→ **Data block**:
+ + + + + + +
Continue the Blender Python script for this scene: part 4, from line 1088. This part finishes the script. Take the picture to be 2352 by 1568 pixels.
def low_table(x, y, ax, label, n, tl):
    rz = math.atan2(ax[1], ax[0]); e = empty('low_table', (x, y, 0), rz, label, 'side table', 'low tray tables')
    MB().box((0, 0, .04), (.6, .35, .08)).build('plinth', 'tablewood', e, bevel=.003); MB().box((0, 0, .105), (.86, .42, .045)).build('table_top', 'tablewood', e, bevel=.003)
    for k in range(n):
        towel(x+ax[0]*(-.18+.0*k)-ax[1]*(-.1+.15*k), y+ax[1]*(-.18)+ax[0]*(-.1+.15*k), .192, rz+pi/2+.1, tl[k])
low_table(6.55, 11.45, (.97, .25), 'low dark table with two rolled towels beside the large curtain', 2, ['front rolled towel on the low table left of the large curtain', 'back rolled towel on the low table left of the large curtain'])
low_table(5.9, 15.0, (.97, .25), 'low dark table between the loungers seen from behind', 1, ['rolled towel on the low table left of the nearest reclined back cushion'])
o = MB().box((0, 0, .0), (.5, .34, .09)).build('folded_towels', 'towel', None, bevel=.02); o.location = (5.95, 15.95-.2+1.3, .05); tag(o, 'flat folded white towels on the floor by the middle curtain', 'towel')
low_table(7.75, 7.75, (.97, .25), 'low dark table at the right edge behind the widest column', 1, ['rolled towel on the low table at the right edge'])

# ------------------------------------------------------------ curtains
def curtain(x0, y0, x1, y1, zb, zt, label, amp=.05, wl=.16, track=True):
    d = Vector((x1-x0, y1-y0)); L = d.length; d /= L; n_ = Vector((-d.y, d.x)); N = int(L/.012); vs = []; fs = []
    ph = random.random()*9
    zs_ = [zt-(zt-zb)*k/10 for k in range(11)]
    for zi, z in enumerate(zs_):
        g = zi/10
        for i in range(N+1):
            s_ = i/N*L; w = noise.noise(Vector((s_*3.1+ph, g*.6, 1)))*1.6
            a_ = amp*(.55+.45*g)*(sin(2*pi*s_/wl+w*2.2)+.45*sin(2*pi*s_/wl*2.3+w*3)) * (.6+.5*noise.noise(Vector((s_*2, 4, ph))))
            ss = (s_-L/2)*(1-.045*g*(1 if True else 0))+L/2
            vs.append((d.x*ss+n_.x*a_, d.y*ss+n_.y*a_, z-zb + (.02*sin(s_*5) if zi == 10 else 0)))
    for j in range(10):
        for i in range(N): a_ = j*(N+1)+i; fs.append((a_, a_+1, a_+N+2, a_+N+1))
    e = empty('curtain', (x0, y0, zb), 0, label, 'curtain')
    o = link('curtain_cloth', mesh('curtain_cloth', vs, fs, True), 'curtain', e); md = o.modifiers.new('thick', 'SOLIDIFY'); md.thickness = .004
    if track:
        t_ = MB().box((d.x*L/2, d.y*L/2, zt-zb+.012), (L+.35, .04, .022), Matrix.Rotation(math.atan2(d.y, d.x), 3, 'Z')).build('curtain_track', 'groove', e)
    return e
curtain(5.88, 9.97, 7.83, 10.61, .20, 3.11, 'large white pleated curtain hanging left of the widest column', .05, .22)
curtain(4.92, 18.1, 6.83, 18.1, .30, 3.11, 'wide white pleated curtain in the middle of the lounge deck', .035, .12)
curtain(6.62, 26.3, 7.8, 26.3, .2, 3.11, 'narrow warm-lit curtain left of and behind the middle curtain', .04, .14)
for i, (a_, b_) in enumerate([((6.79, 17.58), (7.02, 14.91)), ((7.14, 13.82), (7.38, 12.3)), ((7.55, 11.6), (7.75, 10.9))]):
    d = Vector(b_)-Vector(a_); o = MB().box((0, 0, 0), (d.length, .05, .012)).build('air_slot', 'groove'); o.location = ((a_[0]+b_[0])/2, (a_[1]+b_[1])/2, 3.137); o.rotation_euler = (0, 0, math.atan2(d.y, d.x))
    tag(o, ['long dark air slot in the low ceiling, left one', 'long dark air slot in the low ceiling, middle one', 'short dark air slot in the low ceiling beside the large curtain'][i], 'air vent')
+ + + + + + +
→ **Task details**:
From the listing above, reproduce all the lines exactly.

→ **Task response**:
Continue the Blender Python script for this scene: part 4, from line 1088. This part finishes the script. Take the picture to be 2352 by 1568 pixels.
def low_table(x, y, ax, label, n, tl):
    rz = math.atan2(ax[1], ax[0]); e = empty('low_table', (x, y, 0), rz, label, 'side table', 'low tray tables')
    MB().box((0, 0, .04), (.6, .35, .08)).build('plinth', 'tablewood', e, bevel=.003); MB().box((0, 0, .105), (.86, .42, .045)).build('table_top', 'tablewood', e, bevel=.003)
    for k in range(n):
        towel(x+ax[0]*(-.18+.0*k)-ax[1]*(-.1+.15*k), y+ax[1]*(-.18)+ax[0]*(-.1+.15*k), .192, rz+pi/2+.1, tl[k])
low_table(6.55, 11.45, (.97, .25), 'low dark table with two rolled towels beside the large curtain', 2, ['front rolled towel on the low table left of the large curtain', 'back rolled towel on the low table left of the large curtain'])
low_table(5.9, 15.0, (.97, .25), 'low dark table between the loungers seen from behind', 1, ['rolled towel on the low table left of the nearest reclined back cushion'])
o = MB().box((0, 0, .0), (.5, .34, .09)).build('folded_towels', 'towel', None, bevel=.02); o.location = (5.95, 15.95-.2+1.3, .05); tag(o, 'flat folded white towels on the floor by the middle curtain', 'towel')
low_table(7.75, 7.75, (.97, .25), 'low dark table at the right edge behind the widest column', 1, ['rolled towel on the low table at the right edge'])

# ------------------------------------------------------------ curtains
def curtain(x0, y0, x1, y1, zb, zt, label, amp=.05, wl=.16, track=True):
    d = Vector((x1-x0, y1-y0)); L = d.length; d /= L; n_ = Vector((-d.y, d.x)); N = int(L/.012); vs = []; fs = []
    ph = random.random()*9
    zs_ = [zt-(zt-zb)*k/10 for k in range(11)]
    for zi, z in enumerate(zs_):
        g = zi/10
        for i in range(N+1):
            s_ = i/N*L; w = noise.noise(Vector((s_*3.1+ph, g*.6, 1)))*1.6
            a_ = amp*(.55+.45*g)*(sin(2*pi*s_/wl+w*2.2)+.45*sin(2*pi*s_/wl*2.3+w*3)) * (.6+.5*noise.noise(Vector((s_*2, 4, ph))))
            ss = (s_-L/2)*(1-.045*g*(1 if True else 0))+L/2
            vs.append((d.x*ss+n_.x*a_, d.y*ss+n_.y*a_, z-zb + (.02*sin(s_*5) if zi == 10 else 0)))
    for j in range(10):
        for i in range(N): a_ = j*(N+1)+i; fs.append((a_, a_+1, a_+N+2, a_+N+1))
    e = empty('curtain', (x0, y0, zb), 0, label, 'curtain')
    o = link('curtain_cloth', mesh('curtain_cloth', vs, fs, True), 'curtain', e); md = o.modifiers.new('thick', 'SOLIDIFY'); md.thickness = .004
    if track:
        t_ = MB().box((d.x*L/2, d.y*L/2, zt-zb+.012), (L+.35, .04, .022), Matrix.Rotation(math.atan2(d.y, d.x), 3, 'Z')).build('curtain_track', 'groove', e)
    return e
curtain(5.88, 9.97, 7.83, 10.61, .20, 3.11, 'large white pleated curtain hanging left of the widest column', .05, .22)
curtain(4.92, 18.1, 6.83, 18.1, .30, 3.11, 'wide white pleated curtain in the middle of the lounge deck', .035, .12)
curtain(6.62, 26.3, 7.8, 26.3, .2, 3.11, 'narrow warm-lit curtain left of and behind the middle curtain', .04, .14)
for i, (a_, b_) in enumerate([((6.79, 17.58), (7.02, 14.91)), ((7.14, 13.82), (7.38, 12.3)), ((7.55, 11.6), (7.75, 10.9))]):
    d = Vector(b_)-Vector(a_); o = MB().box((0, 0, 0), (d.length, .05, .012)).build('air_slot', 'groove'); o.location = ((a_[0]+b_[0])/2, (a_[1]+b_[1])/2, 3.137); o.rotation_euler = (0, 0, math.atan2(d.y, d.x))
    tag(o, ['long dark air slot in the low ceiling, left one', 'long dark air slot in the low ceiling, middle one', 'short dark air slot in the low ceiling beside the large curtain'][i], 'air vent')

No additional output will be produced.